** Start of SOURCE MATERIAL **

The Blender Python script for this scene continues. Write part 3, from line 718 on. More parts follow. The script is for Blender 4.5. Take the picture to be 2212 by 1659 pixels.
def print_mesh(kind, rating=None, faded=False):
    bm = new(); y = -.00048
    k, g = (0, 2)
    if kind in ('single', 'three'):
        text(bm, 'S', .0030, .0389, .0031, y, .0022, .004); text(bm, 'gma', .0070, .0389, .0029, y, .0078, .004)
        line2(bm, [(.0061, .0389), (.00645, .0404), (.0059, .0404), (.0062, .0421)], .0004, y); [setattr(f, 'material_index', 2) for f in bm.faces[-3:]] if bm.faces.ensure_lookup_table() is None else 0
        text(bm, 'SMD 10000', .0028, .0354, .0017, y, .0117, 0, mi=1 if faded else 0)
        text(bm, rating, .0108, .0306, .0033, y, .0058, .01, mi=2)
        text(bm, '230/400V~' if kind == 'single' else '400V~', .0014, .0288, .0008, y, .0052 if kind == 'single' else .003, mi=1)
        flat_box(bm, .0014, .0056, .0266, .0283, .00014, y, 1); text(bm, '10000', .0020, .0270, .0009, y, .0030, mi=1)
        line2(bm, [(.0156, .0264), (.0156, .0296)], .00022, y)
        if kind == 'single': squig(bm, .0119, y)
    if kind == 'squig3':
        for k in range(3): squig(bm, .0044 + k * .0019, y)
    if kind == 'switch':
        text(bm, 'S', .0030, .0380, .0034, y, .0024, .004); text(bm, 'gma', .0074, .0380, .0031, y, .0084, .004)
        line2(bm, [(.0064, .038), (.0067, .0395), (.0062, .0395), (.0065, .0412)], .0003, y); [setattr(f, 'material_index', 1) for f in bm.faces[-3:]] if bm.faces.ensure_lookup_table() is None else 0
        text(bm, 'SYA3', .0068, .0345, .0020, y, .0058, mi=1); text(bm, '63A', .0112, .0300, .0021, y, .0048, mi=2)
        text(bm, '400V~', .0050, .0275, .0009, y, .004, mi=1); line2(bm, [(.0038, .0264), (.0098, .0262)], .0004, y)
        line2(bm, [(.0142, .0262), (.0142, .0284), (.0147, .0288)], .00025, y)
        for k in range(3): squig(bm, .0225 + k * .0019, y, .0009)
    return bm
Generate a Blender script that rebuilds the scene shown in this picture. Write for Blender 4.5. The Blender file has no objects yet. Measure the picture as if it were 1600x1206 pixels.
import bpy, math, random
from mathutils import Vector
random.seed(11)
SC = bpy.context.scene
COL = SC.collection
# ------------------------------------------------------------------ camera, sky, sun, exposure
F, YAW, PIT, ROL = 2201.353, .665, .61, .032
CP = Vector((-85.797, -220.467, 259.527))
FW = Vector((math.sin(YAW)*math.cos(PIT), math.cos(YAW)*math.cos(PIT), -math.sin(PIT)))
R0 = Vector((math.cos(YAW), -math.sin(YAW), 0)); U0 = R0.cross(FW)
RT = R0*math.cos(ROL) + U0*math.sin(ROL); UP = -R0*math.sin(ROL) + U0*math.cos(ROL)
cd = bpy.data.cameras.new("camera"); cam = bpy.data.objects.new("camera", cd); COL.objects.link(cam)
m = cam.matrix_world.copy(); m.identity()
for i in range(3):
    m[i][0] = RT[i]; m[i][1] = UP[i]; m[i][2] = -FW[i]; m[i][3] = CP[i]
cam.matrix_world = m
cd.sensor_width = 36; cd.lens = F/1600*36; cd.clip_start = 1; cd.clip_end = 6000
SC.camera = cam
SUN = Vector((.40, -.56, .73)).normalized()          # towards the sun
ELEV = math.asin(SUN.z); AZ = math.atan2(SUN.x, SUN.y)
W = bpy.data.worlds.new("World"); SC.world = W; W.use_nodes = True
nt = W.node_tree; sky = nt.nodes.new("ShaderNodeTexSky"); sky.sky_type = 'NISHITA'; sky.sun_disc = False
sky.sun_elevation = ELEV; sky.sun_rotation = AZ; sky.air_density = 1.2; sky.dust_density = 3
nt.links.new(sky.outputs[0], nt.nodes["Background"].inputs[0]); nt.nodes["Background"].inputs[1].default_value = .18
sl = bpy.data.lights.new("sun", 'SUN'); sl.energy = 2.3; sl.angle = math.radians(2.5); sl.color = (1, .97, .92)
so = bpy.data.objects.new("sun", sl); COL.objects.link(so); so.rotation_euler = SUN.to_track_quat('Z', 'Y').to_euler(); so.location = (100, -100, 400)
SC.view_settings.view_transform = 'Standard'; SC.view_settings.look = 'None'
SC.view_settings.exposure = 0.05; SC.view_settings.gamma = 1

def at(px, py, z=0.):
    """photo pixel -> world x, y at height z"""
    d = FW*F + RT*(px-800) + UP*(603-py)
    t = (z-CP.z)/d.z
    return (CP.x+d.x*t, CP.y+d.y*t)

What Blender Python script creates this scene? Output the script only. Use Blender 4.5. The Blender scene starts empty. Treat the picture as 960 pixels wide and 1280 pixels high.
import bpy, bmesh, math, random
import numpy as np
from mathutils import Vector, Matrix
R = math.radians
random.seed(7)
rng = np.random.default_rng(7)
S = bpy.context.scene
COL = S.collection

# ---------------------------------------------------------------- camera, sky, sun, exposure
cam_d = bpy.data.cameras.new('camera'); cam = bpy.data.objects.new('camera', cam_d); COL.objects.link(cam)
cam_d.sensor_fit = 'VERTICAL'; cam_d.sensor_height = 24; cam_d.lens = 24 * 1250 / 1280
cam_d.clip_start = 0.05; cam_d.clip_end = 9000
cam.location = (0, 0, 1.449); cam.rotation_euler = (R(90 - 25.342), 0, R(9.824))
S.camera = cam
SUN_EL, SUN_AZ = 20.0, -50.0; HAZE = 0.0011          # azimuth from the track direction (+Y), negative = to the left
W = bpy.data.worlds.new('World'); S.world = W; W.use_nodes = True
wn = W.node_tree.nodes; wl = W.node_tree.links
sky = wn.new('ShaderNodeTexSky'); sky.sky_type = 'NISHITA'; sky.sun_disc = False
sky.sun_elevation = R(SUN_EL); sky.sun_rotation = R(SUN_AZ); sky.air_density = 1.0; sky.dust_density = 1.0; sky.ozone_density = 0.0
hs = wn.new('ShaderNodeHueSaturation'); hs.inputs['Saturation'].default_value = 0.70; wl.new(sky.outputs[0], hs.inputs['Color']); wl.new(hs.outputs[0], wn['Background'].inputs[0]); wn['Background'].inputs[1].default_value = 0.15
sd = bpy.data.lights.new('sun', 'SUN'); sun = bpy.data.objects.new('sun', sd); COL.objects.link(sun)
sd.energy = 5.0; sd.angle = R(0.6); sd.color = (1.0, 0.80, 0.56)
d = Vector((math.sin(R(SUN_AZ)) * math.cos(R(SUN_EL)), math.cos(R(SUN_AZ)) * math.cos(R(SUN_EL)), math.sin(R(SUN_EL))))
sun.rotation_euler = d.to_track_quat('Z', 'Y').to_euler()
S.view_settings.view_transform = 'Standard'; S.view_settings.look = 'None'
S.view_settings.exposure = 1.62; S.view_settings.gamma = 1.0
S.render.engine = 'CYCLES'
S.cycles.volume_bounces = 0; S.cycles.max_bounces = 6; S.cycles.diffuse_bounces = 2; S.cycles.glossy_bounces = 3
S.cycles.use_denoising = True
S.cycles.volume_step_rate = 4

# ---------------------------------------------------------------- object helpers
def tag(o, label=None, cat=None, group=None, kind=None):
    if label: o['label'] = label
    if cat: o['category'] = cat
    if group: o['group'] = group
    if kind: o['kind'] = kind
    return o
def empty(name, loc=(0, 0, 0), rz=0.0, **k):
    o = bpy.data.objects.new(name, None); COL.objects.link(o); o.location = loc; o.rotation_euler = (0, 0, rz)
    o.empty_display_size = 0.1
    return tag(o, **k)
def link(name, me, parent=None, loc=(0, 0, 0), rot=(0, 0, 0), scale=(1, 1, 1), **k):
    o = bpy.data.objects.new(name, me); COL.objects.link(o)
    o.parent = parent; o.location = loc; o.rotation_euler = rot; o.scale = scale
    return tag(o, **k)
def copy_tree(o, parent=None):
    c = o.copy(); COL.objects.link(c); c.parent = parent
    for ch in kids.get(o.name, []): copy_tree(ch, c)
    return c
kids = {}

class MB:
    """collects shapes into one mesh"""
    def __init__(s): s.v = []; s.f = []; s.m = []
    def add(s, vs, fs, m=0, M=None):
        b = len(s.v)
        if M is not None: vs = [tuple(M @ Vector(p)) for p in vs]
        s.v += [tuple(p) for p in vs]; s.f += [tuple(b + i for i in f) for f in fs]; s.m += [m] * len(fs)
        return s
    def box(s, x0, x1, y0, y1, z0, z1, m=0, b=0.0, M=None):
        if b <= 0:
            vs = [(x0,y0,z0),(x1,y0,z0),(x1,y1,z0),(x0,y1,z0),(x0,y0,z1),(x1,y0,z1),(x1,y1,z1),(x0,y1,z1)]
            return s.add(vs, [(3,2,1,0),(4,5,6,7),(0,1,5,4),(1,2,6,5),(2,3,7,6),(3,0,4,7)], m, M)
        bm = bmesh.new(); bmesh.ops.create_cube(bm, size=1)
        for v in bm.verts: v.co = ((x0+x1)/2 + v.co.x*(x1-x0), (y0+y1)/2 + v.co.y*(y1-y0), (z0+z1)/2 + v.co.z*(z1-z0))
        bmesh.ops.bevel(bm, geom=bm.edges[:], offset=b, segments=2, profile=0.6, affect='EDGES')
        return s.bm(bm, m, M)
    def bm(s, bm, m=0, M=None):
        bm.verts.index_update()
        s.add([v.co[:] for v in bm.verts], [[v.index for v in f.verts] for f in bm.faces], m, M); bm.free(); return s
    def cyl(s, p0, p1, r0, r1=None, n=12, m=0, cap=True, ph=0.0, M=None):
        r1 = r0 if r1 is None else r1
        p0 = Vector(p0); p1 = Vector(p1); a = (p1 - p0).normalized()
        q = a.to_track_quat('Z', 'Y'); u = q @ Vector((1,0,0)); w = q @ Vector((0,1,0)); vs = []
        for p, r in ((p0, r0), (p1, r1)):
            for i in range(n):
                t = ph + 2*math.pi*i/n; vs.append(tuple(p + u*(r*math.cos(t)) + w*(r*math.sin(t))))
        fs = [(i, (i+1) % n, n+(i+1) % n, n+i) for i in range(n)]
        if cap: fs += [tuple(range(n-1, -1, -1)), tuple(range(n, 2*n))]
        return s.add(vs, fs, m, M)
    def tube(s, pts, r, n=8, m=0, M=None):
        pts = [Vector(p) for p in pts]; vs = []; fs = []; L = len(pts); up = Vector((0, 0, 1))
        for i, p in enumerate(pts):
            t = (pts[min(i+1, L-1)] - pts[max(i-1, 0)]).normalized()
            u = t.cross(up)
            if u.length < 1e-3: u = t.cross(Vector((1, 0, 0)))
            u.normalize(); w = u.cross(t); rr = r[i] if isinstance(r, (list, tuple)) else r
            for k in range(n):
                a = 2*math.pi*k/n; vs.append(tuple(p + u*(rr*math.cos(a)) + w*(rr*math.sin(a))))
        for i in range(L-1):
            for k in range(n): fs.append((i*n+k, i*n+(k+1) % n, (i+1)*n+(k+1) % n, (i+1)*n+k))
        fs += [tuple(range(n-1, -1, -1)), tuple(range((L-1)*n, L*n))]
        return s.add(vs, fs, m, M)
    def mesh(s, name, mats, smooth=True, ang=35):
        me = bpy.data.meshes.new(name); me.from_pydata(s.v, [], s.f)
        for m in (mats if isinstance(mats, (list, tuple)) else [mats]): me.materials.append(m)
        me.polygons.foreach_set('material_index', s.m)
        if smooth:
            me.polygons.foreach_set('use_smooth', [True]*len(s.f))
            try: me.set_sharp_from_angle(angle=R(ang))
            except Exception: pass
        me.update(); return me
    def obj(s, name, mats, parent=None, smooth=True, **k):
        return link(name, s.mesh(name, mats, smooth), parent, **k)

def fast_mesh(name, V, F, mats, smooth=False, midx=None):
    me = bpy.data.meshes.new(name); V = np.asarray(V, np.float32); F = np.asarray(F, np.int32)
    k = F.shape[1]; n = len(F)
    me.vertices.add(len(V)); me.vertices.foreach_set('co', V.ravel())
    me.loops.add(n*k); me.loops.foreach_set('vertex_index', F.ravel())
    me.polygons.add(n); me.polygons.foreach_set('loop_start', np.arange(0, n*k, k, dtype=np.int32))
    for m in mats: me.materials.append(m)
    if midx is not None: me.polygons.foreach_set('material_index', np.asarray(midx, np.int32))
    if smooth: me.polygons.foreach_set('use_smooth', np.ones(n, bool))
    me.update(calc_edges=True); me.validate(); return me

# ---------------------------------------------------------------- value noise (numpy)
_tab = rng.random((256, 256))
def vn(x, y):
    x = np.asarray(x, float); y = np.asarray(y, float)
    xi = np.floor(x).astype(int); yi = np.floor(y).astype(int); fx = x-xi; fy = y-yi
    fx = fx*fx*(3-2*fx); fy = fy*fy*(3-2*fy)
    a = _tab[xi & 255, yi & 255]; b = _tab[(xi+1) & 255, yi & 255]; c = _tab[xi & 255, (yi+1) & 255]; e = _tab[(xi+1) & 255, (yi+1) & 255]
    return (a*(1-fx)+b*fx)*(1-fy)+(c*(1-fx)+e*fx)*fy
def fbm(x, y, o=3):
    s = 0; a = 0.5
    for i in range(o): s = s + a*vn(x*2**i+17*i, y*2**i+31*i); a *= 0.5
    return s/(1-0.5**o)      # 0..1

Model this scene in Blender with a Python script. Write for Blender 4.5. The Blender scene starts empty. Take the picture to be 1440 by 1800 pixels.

** End of SOURCE MATERIAL **

### TASK TO COMPLETE
Which lines above run from the one containing "What Blender Python" down to the one containing "COL = S.collection"? Repeat exactly those, both ends included, and nothing else.

### THE RESPONSE
What Blender Python script creates this scene? Output the script only. Use Blender 4.5. The Blender scene starts empty. Treat the picture as 960 pixels wide and 1280 pixels high.
import bpy, bmesh, math, random
import numpy as np
from mathutils import Vector, Matrix
R = math.radians
random.seed(7)
rng = np.random.default_rng(7)
S = bpy.context.scene
COL = S.collection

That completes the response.